Supporters on a 4,000-strong Facebook group devoted to the show are hoping the CBC relents.

"We want it back," said Surrey student Jasmine Samra, adding even elderly family members get swept up in hockey fever.

"Bring back Hockey Night in Punjabi," wrote Jaspreet Jessica Kaur Ghag on Facebook. "How is there a lack of support?"

Amarinder Singh, who co-hosts the program with Harnarayan Singh, said he's getting 20 to 30 similar messages a day from viewers in the Lower Mainland, many of them from Surrey.

"We have a huge following in Surrey," he said. "I think it had a lot to do with the Canucks in the finals last year."

Many South Asian fans joined spontaneous street celebrations in Surrey and Abbotsford during the team's Stanley Cup playoff run. Hundreds of jersey-wearing, flag-waving Canucks' fans – largely South Asian – would celebrate after games at the intersection of 72 Avenue and Scott Road.

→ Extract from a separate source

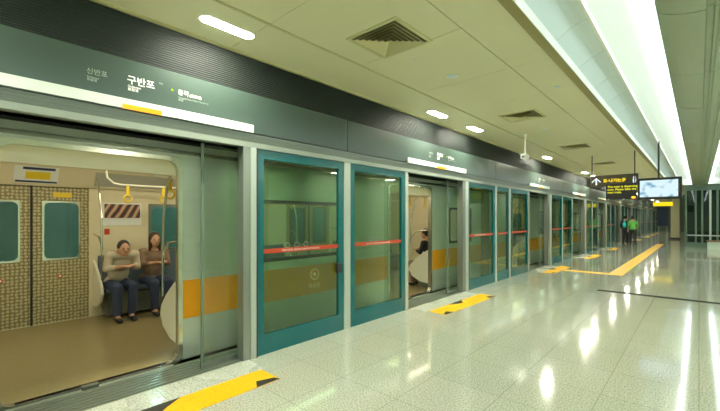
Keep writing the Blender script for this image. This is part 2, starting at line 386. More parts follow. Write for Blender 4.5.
# ---------------------------------------------------------------- fascia over each doorway, with strip, lamp and writing
cuts = [YB, -2.6, 3.62, 8.62, 14.4, 19.3, 24.0, 28.9, 34.0, 39.4, 44.4, YE]
for i in range(len(cuts)-1):
    a, b = cuts[i], cuts[i+1]; di = i-1
    lab = 'dark green glazed fascia panel over the %s doorway' % ordn[di] if 0 <= di < 10 else 'dark green glazed fascia panel nearest the back wall'
    if di == 0: lab = 'dark green glazed fascia panel with large white station name over the nearest doorway'
    t = thing('fascia_sign', lab, 'panel', (SX, (a+b)/2, 2.41))
    MB().box(SX-.035, SX, a+.004, b-.004, 2.412, 2.828).build('panel', 'fascia', t)
    if not 0 <= di < 10: continue
    y0, y1 = doors[di]; c = (y0+y1)/2+.12; x = SX+.001
    e = .05
    st = MB().box(SX+.001, SX+.035, y0-.0+(-.03 if di else -.05), y1+.11, 2.405, 2.487).build('white_strip', 'strip', t)  # plain white painted strip above the doorway
    st['label'] = 'white strip along the lower edge'
    hw = .15
    MB().box(SX+.0355, SX+.043, c-.04-hw, c-.04+hw, 2.402, 2.440).build('indicator_lamp', 'orange', t)
    if di < 3:
        c0 = c-1.135+.0
        text('station_name', '구반포', .078, (x, c0+.985, 2.632), WALLROT, 'whiteprint', t, bold=.0012)
        text('station_number', '921', .022, (x, c0+1.235, 2.685), WALLROT, 'dimwhite', t)
        text('station_name_small', 'Gubanpo\n舊盤浦', .027, (x, c0+.99, 2.598), WALLROT, 'whiteprint', t)
        text('previous_station', '신반포', .052, (x, c0+.705, 2.635), WALLROT, 'dimwhite', t)
        text('previous_station_small', 'Sinbanpo\n新盤浦', .022, (x, c0+.71, 2.60), WALLROT, 'dimwhite', t)
        text('next_station', '동작', .055, (x, c0+1.395, 2.636), WALLROT, 'whiteprint', t)
        text('next_station_brackets', '(현충원)', .034, (x, c0+1.50, 2.636), WALLROT, 'whiteprint', t)
        text('next_station_small', 'Dongjak(Seoul Nat\'l Cemetery)\n銅雀', .022, (x, c0+1.40, 2.60), WALLROT, 'dimwhite', t)
        MB().disc((SX+.001, c0+1.345, 2.66), .011, .004, 14, 'X').build('direction_dot', 'yg', t)

# ---------------------------------------------------------------- screen wall: posts, fixed panels, sliding leaves
def post(a, b, lab):
    t = thing('screen_post', lab, 'post', (SX-.09, (a+b)/2, 0)); m = a+(b-a)*.52
    MB().box(SX-.105, SX+.015, a, m, 0, 2.25).build('post_body', 'steel', t)
    MB().box(SX-.105, SX+.028, m, b-.012, 0, 2.25).build('cover_strip', 'steel_lt', t)
    MB().box(SX-.03, SX+.03, b-.012, b, 0, 2.25).build('edge_seal', 'rubber', t)
def panel(a, b, lab, band=True, emblem=False):
    t = thing('glass_partition', lab, 'glass panel', (SX-.02, (a+b)/2, 0))
    big = b-a > 1.0; sd = .095 if big else .07
    ring(MB(), SX-.045, SX+.0, rrect(a, b, .0, 2.248, .002), rrect(a+sd, b-sd, .215, 2.15, .012)).build('frame', 'teal', t)
    MB().box(SX-.028, SX-.018, a+sd-.01, b-sd+.01, .20, 2.16).build('glass', 'glassT', t)
    if band:
        bd = MB().box(SX-.0175, SX-.0145, a+sd+.01, b-sd-.0, 1.105, 1.155).build('warning_band', 'red', t)
        bd['label'] = 'red warning band across the glass'
        if a < 9 and b-a > 1:
            text('warning_text', '기대지 마시오  DO NOT LEAN ON THE DOOR', .028, (SX-.0143, a+sd+.25, 1.118), WALLROT, 'whiteprint', t, .0006)
            for k in range(3):
                mb = MB(); ring_pts = [(a+.42+k*.14+.035*math.cos(q*PI/9), 1.185+.028*math.sin(q*PI/9)) for q in range(19)]
                mb.tube([(SX-.013, p[0], p[1]) for p in ring_pts[:-1]], .0035, 6).build('warning_symbol', 'dimwhite', t)
    if emblem:
        cy = b-.50
        MB().tube([(SX-.013, cy+0.065*math.cos(q*PI/12), .80+.065*math.sin(q*PI/12)) for q in range(25)], .005, 6).build('door_emblem', 'decal', t)
        MB().disc((SX-.0165, cy, .80), .022, .004, 16, 'X').build('door_emblem_centre', 'decal', t)
        text('door_emblem_text', '비상문', .07, (SX-.0143, cy-.10, .635), WALLROT, 'decal', t, .0008)
        MB().box(SX-.005, SX+.03, b-sd-.05, b-sd+.03, .78, .90).build('emergency_handle', 'black', t)
def mullion(a, b, lab):
    o = MB().box(SX-.10, SX+.012, a, b, 0, 2.25).build('partition_divider', 'steel_lt', bevel=.004)
    tag(o, lab, 'divider')
def leaf(a, b, lab, edge):
    t = thing('sliding_leaf', lab, 'glass door', (SX-.13, (a+b)/2, 0))
    MB().box(SX-.14, SX-.128, a, b, .02, 2.25).build('glass', 'glass', t)
    e0 = a if edge < 0 else b-.012
    MB().box(SX-.142, SX-.126, e0, e0+.028, .02, 2.25).build('edge_seal', 'green_wall', t)
    MB().box(SX-.15, SX-.118, a, b, .0, .05).build('bottom_rail', 'steel', t)
for i, (a, b) in enumerate(posts):
    post(a, b, ('broad steel screen-wall post on the near side of the nearest doorway' if i == 0 else 'broad steel screen-wall post on the far side of the %s doorway' % ordn[i-1]))
sect = [(2.21, 4.96+.08, [(2.21, 3.55), (3.67, 4.96)]), (7.17, 10.92, [(7.17, 8.57), (8.66, 9.43), (9.52, 10.86)]), (13.02, 15.75, [(13.02, 14.33), (14.42, 15.68)]),
        (18.0, 20.6, [(18.0, 19.25), (19.33, 20.54)]), (22.7, 25.4, [(22.7, 24.0), (24.08, 25.34)])]
for a, b in ((27.6, 30.4), (32.6, 35.9), (38.1, 40.9), (43.1, 45.9), (48.1, YE)):
    m = (a+b)/2; sect.append((a, b, [(a, m-.04), (m+.04, b-.06)]))
for i, (a, b, ps) in enumerate(sect):
    for k, (p, q) in enumerate(ps):
        w_ = ['first', 'middle', 'last'][k] if len(ps) == 3 else ['nearer', 'farther'][k]
        panel(p, q, 'teal-framed glass panel, %s one between the %s and %s doorways' % (w_, ordn[i], ordn[i+1]) if i < 9 else 'teal-framed fixed glass panel past the tenth doorway, the %s one' % w_, True, i == 0 and k == 0)
        nxt = ps[k+1][0] if k+1 < len(ps) else b
        if nxt-q > .01: mullion(q, nxt, 'thin steel upright beyond the %s glass panel after the %s doorway' % (w_, ordn[i]))
panel(-2.9, -.20, 'teal-framed fixed glass panel before the nearest doorway', True)
panel(YB, -2.98, 'teal-framed fixed glass panel against the back wall', True)
mullion(-2.98, -2.9, 'thin pale steel mullion behind the camera end of the screen wall')
for i, (a, b) in enumerate(doors):
    leaf(b-.38, b+.40, 'clear glass sliding leaf drawn back on the far side of the %s doorway' % ordn[i], -1)
    leaf(a-.45, a+.06 if i else a+.1, 'clear glass sliding leaf drawn back on the near side of the %s doorway' % ordn[i], 1)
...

Despite the crowds, Surrey gatherings remained peaceful, even after the team's heartbreaking Game 7 loss to the Boston Bruins, which sparked a full-on riot in downtown Vancouver.

Balwant Sanghera, president of the Punjabi Language Education Association, was part of a petition campaign that persuaded CBC executives to back down when they tried to scrap the show a year ago.

"I think it's gone a long way in promoting national unity and national pride," the Richmond resident said, adding he hopes the show is restored.

Besides introducing more Punjabi speakers to hockey, he said, it's been a way for parents, grandparents and children to bond over a shared interest.

"It brings three generations together," Sanghera said. "It's extremely beneficial to the community and to the country as a whole."

There are nearly 800,000 Punjabi speakers in Canada and it's the most spoken language after English in cities such as Surrey and Abbotsford.

The CBC has indicated the Punjabi broadcast, which started as a test in 2008, could return during the playoffs.

And Singh said he's optimistic a new sponsor will be found much sooner, putting the show back on the air within a couple of months.

That means Punjabi hockey fans could once again be hearing play-by-play calls like "mahriaa shot, keeta goal!" – the show's translation of "he shoots, he scores."

Hosts opted to use some English words where Punjabi equivalents don't exist or don't translate well.

There's no Punjabi word for puck, for example, so they eventually settled on "tikki" – the word for a disk-shaped Indian potato appetizer.

And since "barf" is Punjabi for ice they've stuck with the English word instead of saying a player "barfed" the puck.

PHOTO: Hockey Night in Canada Punjabi co-hosts Harnarayan Singh (left) and Amarinder Singh (right) with Hockey Night in Canada's Don Cherry.